X-Men: Days of Future Past is the comic-bookiest comic book movie ever, and I loved it for it.
Including this one, there are have been seven X-Men movies, averaging about one every two years. And in the space of those 14 years, they’ve managed to create all the continuity errors and a cast-of-background-characters-that-only-sort-of-matter that 14 years of actual comic book history would produce. I applaud FOX and everyone involved with the X-Men franchise for that. You truly created a series that only appealed to die-hard fans and the most curious of moviegoers, and forced everyone else to root against you.
And that’s what makes X-Men: Days of Future Past so sweet. Oh, it’s a hell of a good movie, the best superhero film (or blockbuster for that matter) of 2014. But it’s like a victory for everyone watching who has kept up with the series so far. Time travel plots are usually a great way to tell your audience, “Hey, I know you like stories, but what if we made it… incomprehensible? Eh? Eh?” And there is some of the usual time travel “What?” stuff here, but the time travel serves to defog the X-Men series narrative, rather than add more to it.
(Spoilers Ahead)
Basically, the time travel stuff helps to clear up the “from here” to the “there.” When First Class came out, and was supposed to be included into the story rather than a restart of it, people were baffled, mainly because of the events of every other fucking X-Men movie.

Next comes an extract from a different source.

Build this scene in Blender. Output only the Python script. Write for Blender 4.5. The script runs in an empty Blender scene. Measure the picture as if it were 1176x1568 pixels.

If you’re saying that a female comic book character can’t support her own movie effectively, you’re an idiot!
The events of DOFP wipes that slate clean. Did some of the events that happened in the post-1973 X-Men movies occur? Maybe. But what DOFP does is give us the ability to watch whatever comes next in the X-Men franchise without saying, “That doesn’t make sense, because of what happened in The Last Stand!” or whatever. We can finally relax a little bit, and stop being such awful nerds when it comes to these things. DOFP doesn’t really fix the previous movies, and some of the havok (spelled like the mutant Havok, because 1. I aint no comic scrub, and 2. I don’t have any friends) they played on one another’s narratives, but it provides a fairly clean state to go on, just short of wiping all of it off the table and rebooting the whole series. It tries to put a Band-Aid on it, and that’s the best we can ask for at this point.
The movie winks at you throughout, which I normally hate, but it doesn’t do it to the extent that I was shouting, “I get it! Stuff happens later!” at the screen. And with both past and present mutants on parade, you’d think that the movie would include one guy walking out on a stage during key moments and saying, “You know who William Stryker is riiigggghhhhtttt, audience?” But the winks are mainly used to connect the First Class timeline to the other movies for the audience members and X-Men movie fans’ significant others who walk into the thing only having seen pieces of X2 on the FX channel one lazy Sunday afternoon.
And now some stuff about Quicksilver.
A lot of people gave Quicksilver’s costume shit when it first appeared on that EMPIRE Magazine cover, and I was one of those people. With his goggles and silver-dyed hair, he will definitely be the number one most cosplayed X-Man of the year, but he also looked like someone who had constructed their costume in a basement, while shouting “In a second!” at their mom when they hear that dinner is ready. And, to my pleasant surprise, that was his movie character – a guy who lived in his mom’s basement and created his costume there.
It was at that moment that I realized that a lot of the silliness in superhero movies had been Dark Knight’d out of me. I saw that magazine cover, saw his costume and immediately, with no possible consideration given to anything else, wrote off the entire movie. “Days of Future Past? Looks like Days of Future ASS!” I didn’t really say that last part, but you get the idea. Don’t judge a book by its cover. Or don’t judge how a comic book character looks before you see the movie, which is based on a comic book, where every character dresses like they’re a rabid fan trying to extravagantly dress up like that character.
There are no otherworldly fantastic performances from anyone, although Peter Dinklage as Bolivar Trask, the creator of the Sentinels, and Jennifer Lawrence as Mystique impress throughout. Mystique gets a ton of cool things to do, and actually gets a nice chunk of the action sequences. Can we get an X-Men: Origins: Mystique or something, and have it not suck? We’re trying to get a Black Widow and a Wonder Woman movie, but I think a Mystique movie would be awesome too. Her powers are built for a superhero espionage thriller. It’ll probably take a while to get everything together, but, man, if you’re saying that a female comic book character can’t support her own movie effectively, you’re an idiot! Look at how cool Mystique and Black Widow have been in their outings as side characters, and how they often outshine the leads.